GleeHats off to you, Glee. You finally realize that music alone does not make a show. Sure, there are programs like American Idol, and Dancing with the Stars, which have had...a following. But you know that it’s just a phase. You’re not falling for it. You’re taking the high road: STORY.

The creators behind this oddly popular Fox series have hired an additional six writers to join their staff of, virtually, three: the creators and executive producers, Ryan Murphy, Ian Brennan and Brad Falchuk.

Glee’s new staff will include Allison Adler (who will also serve as an executive producer), Marti Noxon (writer for Mad Men and Grey’s Anatomy), Roberto Aguirre-Sacasa (writer for Big Love and Marvel comics), Matt Hodgson (Eat Pray Love), Michael Hitchcock (a writer/actor you know, but you have no idea from where…think Arrested Development or anything by Christopher Guest), and Ross Maxwell (Running in Traffic).

The most fundamental change to the show will be the addition to a new freshman characters interacting with Glee club, allowing for various stories and relationships to develop between them. The producers have made past claims about beginning to "phase out" some of the older characters, as well, so perhaps this is a signal for a future shift?

In addition, showrunner Murphy expressed his desire to revert back to the style of Glee’s first season. In Season One, a major story arc involving Dianna Agron's character, Quinn, as a pregnant teen was the driving force. Plots branched off from this central storyline, involving the identity of the father and who might become the caretaker of Quinn’s child. It was a teenage soap opera riddled with improbabilities and character behavior that would in reality brand anyone criminally insane. But at least there was a story.
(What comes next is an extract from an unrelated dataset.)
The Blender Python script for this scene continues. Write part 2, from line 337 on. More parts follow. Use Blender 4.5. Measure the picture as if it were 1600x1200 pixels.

The second season lacked this baseline, relying more on the singing of the cast as primary entertainment. There were smaller story arcs, a slew of “Be Yourself” messages, and a repeat of the whole “If we don’t win Nationals, then there’s no reason to live” motif, but nothing as founding as the first season’s pregnancy.

So, I reprise: way to go, Glee. You’re finally going to start valuing substance over style. Story over song. Pride over popularity. Respect over ratings… good luck.